The People's Pavilion was designed in collaboration with engineering firm Arup, and created for Dutch Design Week (DDW) late last year. It was topped by a glass roof, while the upper facade was made from colored plastic tiles created by recycling household waste collected mostly from Eindhoven residents.

The ground floor glazing was leftover waste from a nearby refurbishment and will be later reused for a new office space, while the podium consisted of borrowed concrete slabs. The lighting, heating, and all the other interior elements of the People's Pavilion were loaned from suppliers and local residents, too. Inside, the space included bench seating, bar, and stage area.

Structurally, the People's Pavilion comprised a dozen concrete foundation piles and wooden framing. Of course, since everything was to be returned undamaged, gluing, drilling and sawing was out of the question, so 350 steel tensioning straps were used to hold it together. The building measured a total of 250 sq m (2,690 sq ft).
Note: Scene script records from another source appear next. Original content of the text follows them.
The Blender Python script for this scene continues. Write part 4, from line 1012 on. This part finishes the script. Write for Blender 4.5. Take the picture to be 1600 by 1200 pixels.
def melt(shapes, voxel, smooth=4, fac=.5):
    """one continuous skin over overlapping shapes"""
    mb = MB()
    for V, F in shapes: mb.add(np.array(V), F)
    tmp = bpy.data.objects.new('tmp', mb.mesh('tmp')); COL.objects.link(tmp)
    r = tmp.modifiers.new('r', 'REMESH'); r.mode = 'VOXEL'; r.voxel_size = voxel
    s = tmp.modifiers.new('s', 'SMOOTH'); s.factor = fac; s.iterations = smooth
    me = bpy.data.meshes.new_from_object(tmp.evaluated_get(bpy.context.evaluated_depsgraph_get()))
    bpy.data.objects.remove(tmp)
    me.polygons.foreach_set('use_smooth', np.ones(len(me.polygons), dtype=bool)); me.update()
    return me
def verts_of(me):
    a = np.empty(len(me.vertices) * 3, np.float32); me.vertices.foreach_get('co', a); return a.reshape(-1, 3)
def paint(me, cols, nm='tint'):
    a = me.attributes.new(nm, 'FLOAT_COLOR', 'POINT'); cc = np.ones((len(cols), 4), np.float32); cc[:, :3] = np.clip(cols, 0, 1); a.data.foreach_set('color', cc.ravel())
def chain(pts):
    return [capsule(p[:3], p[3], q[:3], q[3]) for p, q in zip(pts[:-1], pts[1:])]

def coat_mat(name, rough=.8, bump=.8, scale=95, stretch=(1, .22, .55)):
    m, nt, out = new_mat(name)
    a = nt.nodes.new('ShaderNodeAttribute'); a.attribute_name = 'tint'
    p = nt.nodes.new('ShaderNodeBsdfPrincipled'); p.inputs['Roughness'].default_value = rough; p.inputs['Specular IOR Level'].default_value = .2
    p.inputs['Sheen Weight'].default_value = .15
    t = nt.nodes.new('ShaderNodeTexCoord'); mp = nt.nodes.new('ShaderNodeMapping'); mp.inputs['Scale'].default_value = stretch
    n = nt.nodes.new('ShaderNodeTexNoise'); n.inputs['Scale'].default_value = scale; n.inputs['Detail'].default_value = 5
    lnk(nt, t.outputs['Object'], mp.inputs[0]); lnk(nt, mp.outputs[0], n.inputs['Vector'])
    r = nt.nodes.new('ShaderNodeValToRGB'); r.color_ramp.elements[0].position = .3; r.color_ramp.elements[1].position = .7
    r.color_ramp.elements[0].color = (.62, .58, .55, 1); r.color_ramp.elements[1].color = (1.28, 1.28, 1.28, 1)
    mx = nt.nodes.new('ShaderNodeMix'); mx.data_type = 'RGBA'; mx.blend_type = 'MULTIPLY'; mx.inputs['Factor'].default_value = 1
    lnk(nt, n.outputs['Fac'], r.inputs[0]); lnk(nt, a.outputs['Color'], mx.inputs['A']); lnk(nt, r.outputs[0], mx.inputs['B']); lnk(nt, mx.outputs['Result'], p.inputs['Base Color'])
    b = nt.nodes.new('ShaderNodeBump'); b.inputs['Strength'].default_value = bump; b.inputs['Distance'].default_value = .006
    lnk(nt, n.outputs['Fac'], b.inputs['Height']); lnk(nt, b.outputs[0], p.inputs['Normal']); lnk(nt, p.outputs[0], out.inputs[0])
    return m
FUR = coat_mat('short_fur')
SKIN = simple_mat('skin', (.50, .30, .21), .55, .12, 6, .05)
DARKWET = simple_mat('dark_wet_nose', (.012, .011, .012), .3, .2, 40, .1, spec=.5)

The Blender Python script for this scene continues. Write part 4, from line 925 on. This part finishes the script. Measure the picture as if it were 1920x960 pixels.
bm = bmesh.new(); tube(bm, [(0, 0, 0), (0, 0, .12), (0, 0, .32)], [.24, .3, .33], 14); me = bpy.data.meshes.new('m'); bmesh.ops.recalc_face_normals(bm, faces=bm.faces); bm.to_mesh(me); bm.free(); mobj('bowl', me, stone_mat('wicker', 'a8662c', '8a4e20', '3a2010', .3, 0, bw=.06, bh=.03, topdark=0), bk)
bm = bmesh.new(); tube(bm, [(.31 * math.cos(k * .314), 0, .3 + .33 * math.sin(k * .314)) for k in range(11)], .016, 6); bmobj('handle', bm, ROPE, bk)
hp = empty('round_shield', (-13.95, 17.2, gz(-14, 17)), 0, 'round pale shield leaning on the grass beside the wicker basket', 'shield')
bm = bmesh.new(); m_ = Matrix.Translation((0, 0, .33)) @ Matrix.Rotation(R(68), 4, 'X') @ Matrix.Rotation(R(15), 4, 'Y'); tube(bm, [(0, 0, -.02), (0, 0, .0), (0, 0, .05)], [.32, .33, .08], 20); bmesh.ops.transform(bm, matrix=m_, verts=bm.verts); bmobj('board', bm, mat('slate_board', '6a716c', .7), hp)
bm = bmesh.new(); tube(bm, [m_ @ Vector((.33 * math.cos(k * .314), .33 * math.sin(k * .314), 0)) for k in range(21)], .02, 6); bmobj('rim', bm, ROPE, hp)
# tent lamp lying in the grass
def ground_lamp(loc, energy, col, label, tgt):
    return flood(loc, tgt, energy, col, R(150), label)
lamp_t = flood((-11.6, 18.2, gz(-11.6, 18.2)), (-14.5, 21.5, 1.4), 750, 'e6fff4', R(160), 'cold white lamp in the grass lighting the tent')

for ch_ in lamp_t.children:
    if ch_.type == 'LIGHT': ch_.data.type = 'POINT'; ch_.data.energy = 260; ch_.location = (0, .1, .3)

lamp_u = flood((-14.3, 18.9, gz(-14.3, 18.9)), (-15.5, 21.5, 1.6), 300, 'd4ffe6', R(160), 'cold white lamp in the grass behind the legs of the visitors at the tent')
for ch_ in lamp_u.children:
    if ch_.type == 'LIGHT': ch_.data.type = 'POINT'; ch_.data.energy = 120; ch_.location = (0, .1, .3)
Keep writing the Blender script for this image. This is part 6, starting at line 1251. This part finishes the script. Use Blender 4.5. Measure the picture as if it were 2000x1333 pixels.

"To be clear, 100 percent of the materials were borrowed: concrete and wooden beams, lighting, facade elements, glass roof, recycled plastic cladding, even the Pavilion's glass roof, all are returned completely unharmed — with one special exception — to the owners following the DDW," explains a press release.

"The exception? The striking colored tiles that make up the Pavilion's upper facade, made from plastic household waste materials collected by Eindhoven residents, which were distributed among those very residents at the end of DDW."